Jean-Paul Civeyrac: Through the Forest/À travers la forêt (France 2005) 65 minutes. No US distributor. Shown at the New York Film Festival at Lincoln Center, October 2 2005.
Shot in wide aspect ratio with pale amber filters, Civeyrac's new film is a myth or elegant fable whose subjects are three pretty girls and a pretty boy. The main character is Armelle (Camille Berthomier), chattering naked on a bed in the first image of the film (in which there are just ten shots, set off by chapter headings), where we glimpse only the well-formed naked butt of her lover Reynaud (Aurélien Wiik). Suddenly the room darkens, a storm rumbles, and Armelle can't understand why.

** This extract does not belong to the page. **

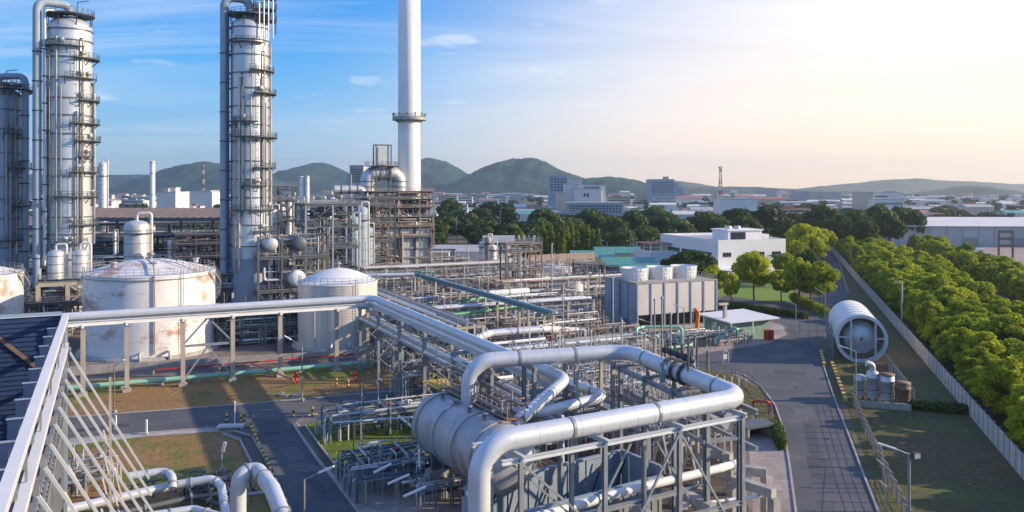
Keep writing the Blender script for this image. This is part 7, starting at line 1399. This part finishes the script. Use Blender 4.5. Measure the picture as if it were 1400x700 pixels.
for i, (px, py, h, hx, lb) in enumerate([(688, 560, 8, -1.4, 'lamp standing inside the pipe loop behind the walkway'), (730, 548, 8, 1.2, 'lamp near the elbow of the second pipe'), (890, 492, 6.5, -1.2, 'lamp before the square green loop'), (935, 486, 8.5, -1.0, 'lamp before the cooling tower louvres'), (728, 378, 13, 1.6, 'lamp above the scaffold tower before the slender trees'), (830, 362, 9, -1.5, 'lamp before the green carports'), (862, 352, 12, -1.4, 'tall pole lamp with its white head among the dark trees'), (318, 470, 8.5, .01, 'twin headed lamp post right of the big rusty tank'), (156, 565, 6.3, .6, 'brown post with a small box before the big rusty tank'), (1088, 456, 6, -1, 'lamp beside the hedge of the upper road'), (655, 405, 10, 1, 'lamp right of the green pipes'), (1163, 372, 7, -1, 'lamp post along the upper road before the wall'), (303, 668, 3.4, .1, 'short lamp with a domed white top in the brown yard')]):
    lamp(px, py, h, hx, .35, .9, lb, 'rusty' if i in (7, 8) else 'galv')
for i, (px, d) in enumerate([(624, 420), (684, 440), (866, 330), (1018, 520), (1078, 560), (1103, 540), (918, 470), (1114, 330), (1087, 330), (1053, 330)]):
    q = Vector(((px - HX) * d / FPX, d, 0)); t_ = T('utility_pole', 'pale concrete utility pole among the trees beyond the plant', 'pole', q, 'utility poles beyond the plant', 'W'); h = rnd.uniform(13, 19) if d > 400 else 10; t_.part('pole', MB().beam(q, q + Vector((0, 0, h)), .45), 'conc2'); t_.part('cross_arm', MB().beam(q + Vector((-1.2, 0, h - .8)), q + Vector((1.2, 0, h - .8)), .2), 'conc2')
for i, (px, py, L_, lb) in enumerate([(523, 640, 1.6, 'bright white tube light lying over the tangled skid, upper one'), (545, 655, 1.9, 'bright white tube light over the tangled skid, middle one'), (567, 672, 1.9, 'bright white tube light over the tangled skid, lower one')]):
    q = W(px, py, 3.9); t_ = T('tube_light', lb, 'lamp', (q.x, q.y, 0), None, 'W'); t_.part('post', MB().tube([(q.x, q.y, 0), (q.x, q.y, 3.9)], .05, 6), 'galv'); t_.part('tube', MB().beam(q + Vector((-L_ / 2, -.2, -.35)), q + Vector((L_ / 2, .2, .35)), .24, .14), 'lamp')
# ---------------------------------------------------------------- foreground steel gallery on the left edge
def gallery():
    E = PD(90, 432, 64.0); a0, b0 = E.x, E.y       # far right corner of the top rail; runs towards the camera along -b
    t_ = T('steel_gallery', 'near steel gallery with white rails, raking struts and blue sheet wall at the left edge', 'steel frame', (a0, b0, 0)); top = E.z; L_ = 46.0
    def q(s_, o, z): return (a0 + o, b0 - s_, z)
    t_.part('top_rail', MB().ibeam(q(-.2, 0, top), q(L_, 0, top), .42, .34, .05), 'white'); t_.part('middle_rail', MB().ibeam(q(-.2, 0, top - 2.3), q(L_, 0, top - 2.3), .42, .34, .05), 'white')
    for k, z in enumerate((top - 4.6, top - 6.6, top - 8.4)): t_.part('lower_rail', MB().beam(q(0, -.15 * k, z), q(L_, -.15 * k, z), .26, .3), 'galv')
    n = 12; pt = 3.95
    for i in range(n):
        s_ = i * pt; t_.part('post', MB().ibeam(q(s_, -.3, 0), q(s_, -.3, top - .18), .3, .3, .05, up=(0, 1, 0)), 'galv')
        zt = top - 3.0 if i else top - 2.6
        t_.part('strut', MB().beam(q(s_ + .6, .22, zt), q(s_ + .6, 5.9, 6.6), .15), 'pipe')
        t_.part('strut_lug', MB().box(q(s_ + .6, .25, zt + .05), (.26, .36, .36)), 'galv')
        t_.part('fin_sheet', MB().bb(a0 - 1.25, a0 - .5, b0 - s_ - .06, b0 - s_ + .0, top - 9, top - .9), 'blue'); t_.part('fin_cap', MB().bb(a0 - 1.3, a0 - .45, b0 - s_ - .1, b0 - s_ + .05, top - .9, top - .84), 'bluegrey')
        if i % 2 == 0: t_.part('stud', MB().beam(q(s_ + pt * .5, -.02, top - 2.1), q(s_ + pt * .5, -.02, top - .2), .1), 'galv')
    for s_ in (3.2, 11): t_.part('hanger', MB().beam(q(s_, 3.1, top - 4.4), q(s_, 3.1, 0), .16), 'conc2')
    for i in range(4): s_ = 4 + i * 6; t_.part('cross_brace', MB().beam(q(s_, 4.6, .2), q(s_ - 3, .2, 8.6), .14), 'conc2'); t_.part('cross_brace', MB().beam(q(s_ + 3, 5.6, .2), q(s_ - 5, 2.6, 10.5), .12), 'conc2')
    for i in range(40): t_.part('bolt', MB().box(q(.5 + i * .8, .16, top - 4.6), (.05, .14, .14)), 'dark')
    for i in range(40): t_.part('bolt', MB().box(q(.5 + i * .8, .02, top - 6.6), (.06, .13, .13)), 'dark')
    # end wall of horizontal corrugations, facing the camera
    w = 5.4; k = 44
    for i in range(k): z0 = 4.0 + (top - 4.0) * i / k; z1 = 4.0 + (top - 4.0) * (i + .78) / k; t_.part('wall_sheet', MB().bb(a0 - w, a0 - .35, b0 + .3 + (.05 if i % 2 else 0), b0 + .42 + (.05 if i % 2 else 0), z0, z1), 'blue')
    t_.part('wall_backing', MB().bb(a0 - w, a0 - .35, b0 + .48, b0 + .55, 4, top), 'blue'); t_.part('corner_post', MB().bb(a0 - .3, a0 + .1, b0 + .2, b0 + .6, 0, top + .1), 'bluegrey'); t_.part('corner_post', MB().bb(a0 - w - .35, a0 - w - .02, b0 + .2, b0 + .6, 0, top + .1), 'bluegrey'); t_.part('top_trim', MB().bb(a0 - w - .35, a0 - .32, b0 + .16, b0 + .6, top + .1, top + .3), 'bluegrey')
    t_.part('diagonal_flat', MB().beam((a0 - w, b0 + .2, top - .5), (a0 - 1.0, b0 + .2, top - 4.8), .14, .25), 'rusty')
    # far wall: the inner side on the left, running towards the camera
    for i in range(11): t_.part('inner_sheet', MB().bb(a0 - w - .25, a0 - w - .15, b0 - 4.0 - i * 4, b0 - .1 - i * 4, 4, top - 1), 'blue')
    t_.part('left_rail', MB().ibeam((a0 - w - .2, b0, top - .6), (a0 - w - .2, b0 - L_, top - .6), .3, .3, .05), 'bluegrey')
gallery()
# skid of small pipes at the foot of the gallery
a, b = at(85, 690); skid('small pipework in the shade at the foot of the near gallery', a - 2, b, 6, 7, 2.6, 30, 400, nv=6)
# foreground pipes at the bottom left
bendpipe('thick silver pipe lying across the bottom left with its bent right end', [(60, 704, 2.2), (235, 664, 2.2), (288, 655, 2.6), (302, 662, 2.2), (312, 720, .6)], .40, 'pipe', 1.1)
bendpipe('short silver hairpin pipe on top of the lying pipe', [(176, 651, 3.4), (226, 644, 3.4), (236, 652, 3.2), (236, 668, 2.4)], .36, 'pipe', .9)
bendpipe('very near thick silver pipe arching out of the bottom edge', [(326, 790, .5), (326, 650, 8.2), (350, 640, 8.4), (372, 668, 8.0), (402, 745, 6.6)], .58, 'pipe', 1.6)
bendpipe('lower dark pipe under the lying pipe at the bottom left', [(120, 712, 1.2), (270, 678, 1.2), (300, 690, .4)], .24, 'steel', .8)
bendpipe('pair of small pipes right of the arching pipe, upper', [(338, 676, 1.6), (372, 672, 1.6), (376, 690, .2)], .16, 'galv', .4); bendpipe('pair of small pipes right of the arching pipe, lower', [(200, 706, 2.2), (265, 696, 2.2), (300, 706, 2.2)], .34, 'pipe', .6)
a, b = at(262, 700); skid('dark supports and flanges under the bottom left pipes', a, b, 5, 4, 1.8, 18, 401, nv=6, fm=('steel', 'dark', 'galv'))
q = P(190, 690); t_ = T('sleeper_supports', 'steel supports under the lying pipe at the bottom left', 'support', q)
for i in range(5): p = W(150 + i * 30, 694 - i * 7); p = toP(p); t_.part('post', MB().box((p.x, p.y, .8), (.2, .2, 1.6)), 'steel'); t_.part('cross_beam', MB().box((p.x, p.y, 1.62), (1.4, .2, .14)), 'steel')
# ---------------------------------------------------------------- air
def haze():
    me = MB().bb(-4600, 5600, -150, 5900, -1.5, 215).mesh('haze'); o = bpy.data.objects.new('haze', me); COL.objects.link(o); o['kind'] = 'stuff'
    m = bpy.data.materials.new('haze'); m.use_nodes = True; nt = m.node_tree; nt.nodes.clear(); out = nt.nodes.new('ShaderNodeOutputMaterial'); v = nt.nodes.new('ShaderNodeVolumePrincipled')
    v.inputs['Color'].default_value = (0.76, 0.90, 1.0, 1); v.inputs['Density'].default_value = HZ; v.inputs['Anisotropy'].default_value = HZA; nt.links.new(v.outputs[0], out.inputs['Volume']); me.materials.append(m)
HZ, HZA = 0.00013, 0.6
haze()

In the next shot Reynaud has died in an accident and Armelle's two other dark-haired sisters, Roxanne (Margane Hainaux) and Bérénice (Alice Dubuisson) are trying to talk Armelle into accepting her lover's death. One accompanies her to see a medium, whereupon a Reynaud lookalike, Hippolyte (also Aurélien Wiik) appears. Armelle next has awoken from a coma, apparently brought on by taking pills, and now she may have acquired special powers -- including the ability to draw Hippolyte away from another woman to kiss her instead. In the last shot, Armelle, alone again, goes to Reynaud, whom she hears calling her from inside a forest.

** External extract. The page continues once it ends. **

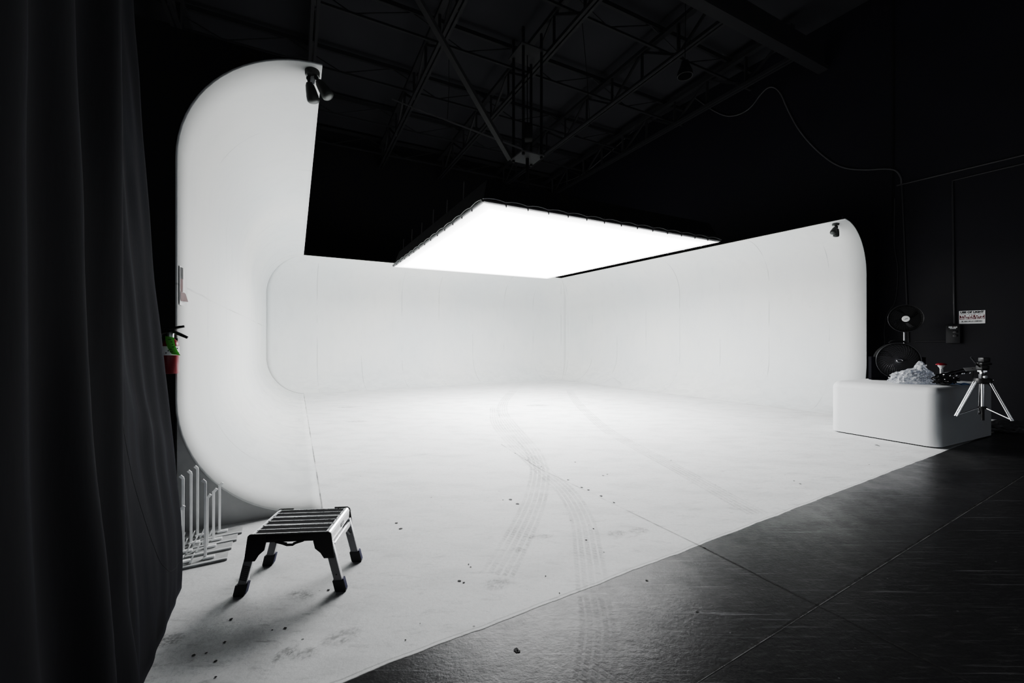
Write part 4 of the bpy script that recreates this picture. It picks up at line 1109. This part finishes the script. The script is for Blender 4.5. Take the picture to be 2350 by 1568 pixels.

This new film by Civeyrac is beautiful, elegant, and classically French, evoking Cocteau more than Rohmer. But treating its heavy theme of suffering and loss in a manner that's equivocal, even frivolous, and being after all only sixty-five minutes long, this latest work by the little-known director, who teaches in a prestigious French film school, feels tantalizing and incomplete.